Wednesday, October 26, 2005

The BBC on blogs

The BBC's Torin Douglas attempts to explain blogs and the BBC's relationship to them. First he tells us of some of the blogosphere's successes:
It claimed the scalps of CNN news boss Eason Jordan and CBS anchor Dan Rather after news errors exposed by bloggers.
Then, its drawbacks.
More dangerously, with none of the traditional journalistic checks, it spawns errors, hoaxes and downright lies which can be right round the world before the truth has its boots on.
Ah, would those be the vaunted "traditional journalistic checks" which spawned the, er, "news errors" of Eason Jordan and Dan Rather? A more accurate term than "news errors" might have been, well, hoaxes and downright lies. But, of course, those terms are reserved for blogs, not fellow members of the MSM.
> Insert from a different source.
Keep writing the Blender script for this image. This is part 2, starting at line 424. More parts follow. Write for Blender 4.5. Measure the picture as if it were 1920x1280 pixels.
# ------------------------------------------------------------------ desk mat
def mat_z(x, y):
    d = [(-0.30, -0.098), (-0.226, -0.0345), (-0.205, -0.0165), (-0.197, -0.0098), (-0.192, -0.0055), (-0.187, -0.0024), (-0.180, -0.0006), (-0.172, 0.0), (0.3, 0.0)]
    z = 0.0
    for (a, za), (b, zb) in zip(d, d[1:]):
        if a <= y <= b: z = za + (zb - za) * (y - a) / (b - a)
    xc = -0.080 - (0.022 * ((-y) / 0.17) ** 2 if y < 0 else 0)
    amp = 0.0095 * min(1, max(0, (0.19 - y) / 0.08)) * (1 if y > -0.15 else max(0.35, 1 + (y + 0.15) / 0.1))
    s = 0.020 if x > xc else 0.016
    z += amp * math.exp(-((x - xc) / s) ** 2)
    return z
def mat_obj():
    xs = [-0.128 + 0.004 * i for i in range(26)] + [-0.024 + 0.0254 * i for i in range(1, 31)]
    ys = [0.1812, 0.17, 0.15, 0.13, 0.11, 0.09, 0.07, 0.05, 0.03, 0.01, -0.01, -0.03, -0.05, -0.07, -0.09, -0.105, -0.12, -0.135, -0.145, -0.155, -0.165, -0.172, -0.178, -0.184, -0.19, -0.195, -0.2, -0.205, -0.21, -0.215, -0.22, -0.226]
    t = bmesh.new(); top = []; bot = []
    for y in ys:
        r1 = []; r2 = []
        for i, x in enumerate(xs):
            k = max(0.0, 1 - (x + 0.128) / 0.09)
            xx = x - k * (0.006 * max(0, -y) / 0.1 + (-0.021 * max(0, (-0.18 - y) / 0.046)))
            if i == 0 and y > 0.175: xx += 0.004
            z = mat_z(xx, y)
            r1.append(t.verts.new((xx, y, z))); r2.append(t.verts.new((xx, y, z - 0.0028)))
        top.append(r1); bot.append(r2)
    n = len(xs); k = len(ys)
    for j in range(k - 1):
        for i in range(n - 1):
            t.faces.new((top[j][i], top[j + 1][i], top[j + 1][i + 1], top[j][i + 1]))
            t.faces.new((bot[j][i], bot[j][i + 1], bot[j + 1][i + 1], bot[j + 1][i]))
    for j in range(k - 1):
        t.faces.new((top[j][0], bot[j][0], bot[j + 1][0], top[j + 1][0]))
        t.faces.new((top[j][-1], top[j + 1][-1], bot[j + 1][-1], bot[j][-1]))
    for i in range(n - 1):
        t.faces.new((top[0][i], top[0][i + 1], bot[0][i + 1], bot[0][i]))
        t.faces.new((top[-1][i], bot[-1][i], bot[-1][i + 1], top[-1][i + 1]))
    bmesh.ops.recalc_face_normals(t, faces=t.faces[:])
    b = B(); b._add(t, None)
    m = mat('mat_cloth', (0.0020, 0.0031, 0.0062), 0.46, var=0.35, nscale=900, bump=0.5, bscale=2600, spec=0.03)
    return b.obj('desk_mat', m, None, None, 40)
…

Naturally, Douglas doesn't actually come up with even one instance of a blog-generated hoax or lie that made its way "round the world before the truth has its boots on." Shocking that the BBC's crack "traditional journalistic check" squad didn't pick up on that, don't you think?

1 Comments:

Anonymous Anonymous said...

I notice she doesn't mention a case closer to home where a guardian jounalist was exposed as a member of a distinctly dodgy Islamist organisation.